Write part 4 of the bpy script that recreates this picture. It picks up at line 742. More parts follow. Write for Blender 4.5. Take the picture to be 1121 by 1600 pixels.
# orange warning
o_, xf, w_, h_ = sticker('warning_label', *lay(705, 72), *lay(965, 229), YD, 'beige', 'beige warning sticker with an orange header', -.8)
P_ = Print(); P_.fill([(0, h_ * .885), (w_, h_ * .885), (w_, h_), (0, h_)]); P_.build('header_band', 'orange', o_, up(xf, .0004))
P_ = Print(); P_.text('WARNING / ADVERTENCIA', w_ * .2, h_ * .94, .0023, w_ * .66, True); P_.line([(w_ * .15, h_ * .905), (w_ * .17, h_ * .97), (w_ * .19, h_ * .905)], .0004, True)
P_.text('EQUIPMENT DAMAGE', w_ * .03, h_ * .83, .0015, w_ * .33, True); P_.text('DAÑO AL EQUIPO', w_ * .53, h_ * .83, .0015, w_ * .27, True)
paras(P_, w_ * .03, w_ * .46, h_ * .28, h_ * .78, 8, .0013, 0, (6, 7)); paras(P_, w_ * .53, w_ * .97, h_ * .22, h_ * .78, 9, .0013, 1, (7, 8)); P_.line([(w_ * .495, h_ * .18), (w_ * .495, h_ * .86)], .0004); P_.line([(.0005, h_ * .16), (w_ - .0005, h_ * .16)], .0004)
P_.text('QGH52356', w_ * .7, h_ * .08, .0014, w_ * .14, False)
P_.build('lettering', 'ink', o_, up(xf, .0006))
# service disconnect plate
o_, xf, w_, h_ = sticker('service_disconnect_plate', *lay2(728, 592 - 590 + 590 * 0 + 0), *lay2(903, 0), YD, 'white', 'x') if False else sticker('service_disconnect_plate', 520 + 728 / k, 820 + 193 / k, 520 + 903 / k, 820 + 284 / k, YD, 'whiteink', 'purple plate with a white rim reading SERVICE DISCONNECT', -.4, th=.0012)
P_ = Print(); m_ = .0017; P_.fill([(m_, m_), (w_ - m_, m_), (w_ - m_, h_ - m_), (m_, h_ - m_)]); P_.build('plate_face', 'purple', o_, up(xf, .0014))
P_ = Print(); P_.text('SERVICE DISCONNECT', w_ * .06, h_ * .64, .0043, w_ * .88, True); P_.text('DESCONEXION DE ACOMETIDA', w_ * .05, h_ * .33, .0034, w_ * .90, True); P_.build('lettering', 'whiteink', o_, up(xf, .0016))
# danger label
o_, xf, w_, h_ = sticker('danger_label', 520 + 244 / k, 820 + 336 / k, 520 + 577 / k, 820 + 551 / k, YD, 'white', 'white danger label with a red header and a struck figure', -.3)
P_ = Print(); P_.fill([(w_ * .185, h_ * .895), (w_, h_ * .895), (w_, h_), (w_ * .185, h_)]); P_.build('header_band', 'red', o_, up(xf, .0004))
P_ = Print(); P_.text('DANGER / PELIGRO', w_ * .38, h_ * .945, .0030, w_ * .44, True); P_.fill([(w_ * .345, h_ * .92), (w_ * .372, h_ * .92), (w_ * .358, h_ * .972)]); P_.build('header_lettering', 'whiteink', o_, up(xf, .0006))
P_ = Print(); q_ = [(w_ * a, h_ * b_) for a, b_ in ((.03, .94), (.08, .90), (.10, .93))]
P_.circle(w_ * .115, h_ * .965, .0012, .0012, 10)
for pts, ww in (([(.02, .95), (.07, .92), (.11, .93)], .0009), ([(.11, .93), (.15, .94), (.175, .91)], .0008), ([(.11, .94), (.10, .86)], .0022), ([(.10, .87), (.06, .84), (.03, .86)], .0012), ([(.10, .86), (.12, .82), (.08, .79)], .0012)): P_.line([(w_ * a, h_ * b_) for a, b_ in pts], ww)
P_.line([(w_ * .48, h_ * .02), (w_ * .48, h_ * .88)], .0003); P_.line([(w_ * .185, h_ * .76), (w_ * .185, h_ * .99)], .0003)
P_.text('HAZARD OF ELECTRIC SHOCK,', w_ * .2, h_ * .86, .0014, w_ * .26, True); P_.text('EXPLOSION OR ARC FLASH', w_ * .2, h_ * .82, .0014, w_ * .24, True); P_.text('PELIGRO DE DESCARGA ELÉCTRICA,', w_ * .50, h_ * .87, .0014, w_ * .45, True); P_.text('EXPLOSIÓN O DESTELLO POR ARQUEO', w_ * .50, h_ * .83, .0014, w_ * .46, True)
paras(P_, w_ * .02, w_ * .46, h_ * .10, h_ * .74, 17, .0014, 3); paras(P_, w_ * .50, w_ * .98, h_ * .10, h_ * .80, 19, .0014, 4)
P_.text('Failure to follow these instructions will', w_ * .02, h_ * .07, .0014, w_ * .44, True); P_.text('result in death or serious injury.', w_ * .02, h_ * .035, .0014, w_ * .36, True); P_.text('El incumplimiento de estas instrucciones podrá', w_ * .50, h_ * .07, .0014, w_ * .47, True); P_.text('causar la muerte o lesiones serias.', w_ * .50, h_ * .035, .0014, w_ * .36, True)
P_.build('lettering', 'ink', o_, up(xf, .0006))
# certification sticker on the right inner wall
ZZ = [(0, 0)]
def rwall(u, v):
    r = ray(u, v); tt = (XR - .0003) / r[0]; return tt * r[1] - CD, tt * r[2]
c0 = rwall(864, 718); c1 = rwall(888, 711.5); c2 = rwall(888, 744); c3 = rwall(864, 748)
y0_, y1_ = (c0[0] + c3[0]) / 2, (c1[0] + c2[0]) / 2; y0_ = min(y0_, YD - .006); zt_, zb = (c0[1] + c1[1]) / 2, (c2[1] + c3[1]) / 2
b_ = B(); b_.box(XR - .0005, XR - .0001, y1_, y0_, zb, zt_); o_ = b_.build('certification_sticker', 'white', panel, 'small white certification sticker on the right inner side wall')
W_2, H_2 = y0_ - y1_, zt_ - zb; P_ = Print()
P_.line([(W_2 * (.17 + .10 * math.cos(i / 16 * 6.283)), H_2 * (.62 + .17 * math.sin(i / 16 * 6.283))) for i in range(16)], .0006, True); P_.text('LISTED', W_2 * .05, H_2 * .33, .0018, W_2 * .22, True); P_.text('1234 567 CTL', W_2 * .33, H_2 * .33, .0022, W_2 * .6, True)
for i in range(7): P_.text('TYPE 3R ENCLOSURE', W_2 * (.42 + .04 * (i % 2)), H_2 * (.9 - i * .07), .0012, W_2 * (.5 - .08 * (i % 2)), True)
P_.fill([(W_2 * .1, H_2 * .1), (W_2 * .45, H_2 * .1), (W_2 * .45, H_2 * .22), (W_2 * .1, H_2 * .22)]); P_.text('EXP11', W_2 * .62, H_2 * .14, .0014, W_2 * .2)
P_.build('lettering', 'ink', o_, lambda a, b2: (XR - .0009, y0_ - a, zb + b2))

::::

# [EXERCISE DETAILS]
Set every line of the listing down word for word.

# [RESULT]
Write part 4 of the bpy script that recreates this picture. It picks up at line 742. More parts follow. Write for Blender 4.5. Take the picture to be 1121 by 1600 pixels.
# orange warning
o_, xf, w_, h_ = sticker('warning_label', *lay(705, 72), *lay(965, 229), YD, 'beige', 'beige warning sticker with an orange header', -.8)
P_ = Print(); P_.fill([(0, h_ * .885), (w_, h_ * .885), (w_, h_), (0, h_)]); P_.build('header_band', 'orange', o_, up(xf, .0004))
P_ = Print(); P_.text('WARNING / ADVERTENCIA', w_ * .2, h_ * .94, .0023, w_ * .66, True); P_.line([(w_ * .15, h_ * .905), (w_ * .17, h_ * .97), (w_ * .19, h_ * .905)], .0004, True)
P_.text('EQUIPMENT DAMAGE', w_ * .03, h_ * .83, .0015, w_ * .33, True); P_.text('DAÑO AL EQUIPO', w_ * .53, h_ * .83, .0015, w_ * .27, True)
paras(P_, w_ * .03, w_ * .46, h_ * .28, h_ * .78, 8, .0013, 0, (6, 7)); paras(P_, w_ * .53, w_ * .97, h_ * .22, h_ * .78, 9, .0013, 1, (7, 8)); P_.line([(w_ * .495, h_ * .18), (w_ * .495, h_ * .86)], .0004); P_.line([(.0005, h_ * .16), (w_ - .0005, h_ * .16)], .0004)
P_.text('QGH52356', w_ * .7, h_ * .08, .0014, w_ * .14, False)
P_.build('lettering', 'ink', o_, up(xf, .0006))
# service disconnect plate
o_, xf, w_, h_ = sticker('service_disconnect_plate', *lay2(728, 592 - 590 + 590 * 0 + 0), *lay2(903, 0), YD, 'white', 'x') if False else sticker('service_disconnect_plate', 520 + 728 / k, 820 + 193 / k, 520 + 903 / k, 820 + 284 / k, YD, 'whiteink', 'purple plate with a white rim reading SERVICE DISCONNECT', -.4, th=.0012)
P_ = Print(); m_ = .0017; P_.fill([(m_, m_), (w_ - m_, m_), (w_ - m_, h_ - m_), (m_, h_ - m_)]); P_.build('plate_face', 'purple', o_, up(xf, .0014))
P_ = Print(); P_.text('SERVICE DISCONNECT', w_ * .06, h_ * .64, .0043, w_ * .88, True); P_.text('DESCONEXION DE ACOMETIDA', w_ * .05, h_ * .33, .0034, w_ * .90, True); P_.build('lettering', 'whiteink', o_, up(xf, .0016))
# danger label
o_, xf, w_, h_ = sticker('danger_label', 520 + 244 / k, 820 + 336 / k, 520 + 577 / k, 820 + 551 / k, YD, 'white', 'white danger label with a red header and a struck figure', -.3)
P_ = Print(); P_.fill([(w_ * .185, h_ * .895), (w_, h_ * .895), (w_, h_), (w_ * .185, h_)]); P_.build('header_band', 'red', o_, up(xf, .0004))
P_ = Print(); P_.text('DANGER / PELIGRO', w_ * .38, h_ * .945, .0030, w_ * .44, True); P_.fill([(w_ * .345, h_ * .92), (w_ * .372, h_ * .92), (w_ * .358, h_ * .972)]); P_.build('header_lettering', 'whiteink', o_, up(xf, .0006))
P_ = Print(); q_ = [(w_ * a, h_ * b_) for a, b_ in ((.03, .94), (.08, .90), (.10, .93))]
P_.circle(w_ * .115, h_ * .965, .0012, .0012, 10)
for pts, ww in (([(.02, .95), (.07, .92), (.11, .93)], .0009), ([(.11, .93), (.15, .94), (.175, .91)], .0008), ([(.11, .94), (.10, .86)], .0022), ([(.10, .87), (.06, .84), (.03, .86)], .0012), ([(.10, .86), (.12, .82), (.08, .79)], .0012)): P_.line([(w_ * a, h_ * b_) for a, b_ in pts], ww)
P_.line([(w_ * .48, h_ * .02), (w_ * .48, h_ * .88)], .0003); P_.line([(w_ * .185, h_ * .76), (w_ * .185, h_ * .99)], .0003)
P_.text('HAZARD OF ELECTRIC SHOCK,', w_ * .2, h_ * .86, .0014, w_ * .26, True); P_.text('EXPLOSION OR ARC FLASH', w_ * .2, h_ * .82, .0014, w_ * .24, True); P_.text('PELIGRO DE DESCARGA ELÉCTRICA,', w_ * .50, h_ * .87, .0014, w_ * .45, True); P_.text('EXPLOSIÓN O DESTELLO POR ARQUEO', w_ * .50, h_ * .83, .0014, w_ * .46, True)
paras(P_, w_ * .02, w_ * .46, h_ * .10, h_ * .74, 17, .0014, 3); paras(P_, w_ * .50, w_ * .98, h_ * .10, h_ * .80, 19, .0014, 4)
P_.text('Failure to follow these instructions will', w_ * .02, h_ * .07, .0014, w_ * .44, True); P_.text('result in death or serious injury.', w_ * .02, h_ * .035, .0014, w_ * .36, True); P_.text('El incumplimiento de estas instrucciones podrá', w_ * .50, h_ * .07, .0014, w_ * .47, True); P_.text('causar la muerte o lesiones serias.', w_ * .50, h_ * .035, .0014, w_ * .36, True)
P_.build('lettering', 'ink', o_, up(xf, .0006))
# certification sticker on the right inner wall
ZZ = [(0, 0)]
def rwall(u, v):
    r = ray(u, v); tt = (XR - .0003) / r[0]; return tt * r[1] - CD, tt * r[2]
c0 = rwall(864, 718); c1 = rwall(888, 711.5); c2 = rwall(888, 744); c3 = rwall(864, 748)
y0_, y1_ = (c0[0] + c3[0]) / 2, (c1[0] + c2[0]) / 2; y0_ = min(y0_, YD - .006); zt_, zb = (c0[1] + c1[1]) / 2, (c2[1] + c3[1]) / 2
b_ = B(); b_.box(XR - .0005, XR - .0001, y1_, y0_, zb, zt_); o_ = b_.build('certification_sticker', 'white', panel, 'small white certification sticker on the right inner side wall')
W_2, H_2 = y0_ - y1_, zt_ - zb; P_ = Print()
P_.line([(W_2 * (.17 + .10 * math.cos(i / 16 * 6.283)), H_2 * (.62 + .17 * math.sin(i / 16 * 6.283))) for i in range(16)], .0006, True); P_.text('LISTED', W_2 * .05, H_2 * .33, .0018, W_2 * .22, True); P_.text('1234 567 CTL', W_2 * .33, H_2 * .33, .0022, W_2 * .6, True)
for i in range(7): P_.text('TYPE 3R ENCLOSURE', W_2 * (.42 + .04 * (i % 2)), H_2 * (.9 - i * .07), .0012, W_2 * (.5 - .08 * (i % 2)), True)
P_.fill([(W_2 * .1, H_2 * .1), (W_2 * .45, H_2 * .1), (W_2 * .45, H_2 * .22), (W_2 * .1, H_2 * .22)]); P_.text('EXP11', W_2 * .62, H_2 * .14, .0014, W_2 * .2)
P_.build('lettering', 'ink', o_, lambda a, b2: (XR - .0009, y0_ - a, zb + b2))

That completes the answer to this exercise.